Die Fragestellungen zum Status quo

Der AK I ging durchaus kritisch mit den heutigen Rechtsfolgen um und ging mit diesen Vorab-Überlegungen in die zweitägige Beratung:

Geldbußen und Fahrverbote sollen nach aktuellem Stand ein Fehlverhalten im Straßenverkehr angemessen sanktionieren und – zusammen mit dem Punktsystem – Einfluss auf das zukünftige Verhalten nehmen. In der Praxis werde dann meist um das Fahrverbot gestritten, was nicht nur die Betroffenen belaste, sondern auch Behörden und Gerichten viel Arbeit bereite. Allenfalls bei entsprechendem Verteidigungsvortrag werde heute noch geprüft, ob es eines Fahrverbots zur Verhaltensänderung überhaupt bedürfe.

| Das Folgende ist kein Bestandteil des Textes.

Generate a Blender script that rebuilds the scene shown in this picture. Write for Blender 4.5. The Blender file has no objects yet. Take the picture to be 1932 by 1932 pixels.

Dies führte die AK-Teilnehmer zur Fragestellung, ob diese "Denkzettelfunktion" auch – oder sogar besser – durch verkehrspsychologische Interventionsprogramme erreicht werden könne, sodass (aufteilbare) Fahrverbote nur hilfsweise auf Bewährung oder nur gegen Mehrfachtäter verhängt werden müssten?

Hinterfragt wurde ferner: Was sind überhaupt die Ursachen für Verkehrsverstöße und wie kann bei auffällig Gewordenen das Regelverständnis verbessert werden? Wären verbindliche Zumessungskriterien besser als der bundeseinheitliche Bußgeldkatalog geeignet, um der regionalen Ungleichbehandlung bei der Verhängung von Fahrverboten zu begegnen und so die Einzelfallgerechtigkeit zu verbessern? Welche Folgen hat die jüngste Änderung des Bußgeldkataloges für die Verkehrssicherheit und die Rechtsanwender? Welche Konsequenzen sollten für die Verwarnungs- und Eintragungsgrenze gezogen werden?

Sinnhafte Empfehlungen an den Gesetzgeber

Am Ende der beiden Beratungstage fasste der Arbeitskreis I folgende Resolution, die dem Gesetzgeber aufgegeben wird, idealerweise zu übernehmen:

1. Eine verkehrspsychologische Maßnahme und andere (vergleichbare) Interventionen zur Verhaltensänderung als Alternative zu dem bestehenden Instrumentarium (Geldbuße und Fahrverbot) sollen gestärkt werden.

2. Der Gesetzgeber wird aufgefordert, einen Regelungskatalog für ein Absehen vom Fahrverbot zu erstellen. Neben Maßnahmen zur Verhaltensänderung sind dabei insbesondere berufliche, familiäre und finanzielle Aspekte zu würdigen. Dies führt zu einer bundeseinheitlichen Gleichbehandlung. Gleichzeitig wird durch die höhere Akzeptanz eine Entlastung der Justiz erreicht.

3. In geeigneten Fällen soll ein Fahrverbot auch auf Bewährung ermöglicht werden.

4. Der Arbeitskreis hält es für erforderlich, die vorhandenen Widersprüche im Bußgeldkatalog durch eine inhaltliche Überprüfung zu beseitigen und die Rechtsfolgen mehr an den Bedürfnissen der Verkehrssicherheit auszurichten.

5. Bisher regelkonformes Verhalten soll bei einem erstmaligen Verkehrsverstoß im Rahmen der Verhältnismäßigkeit berücksichtigt werden.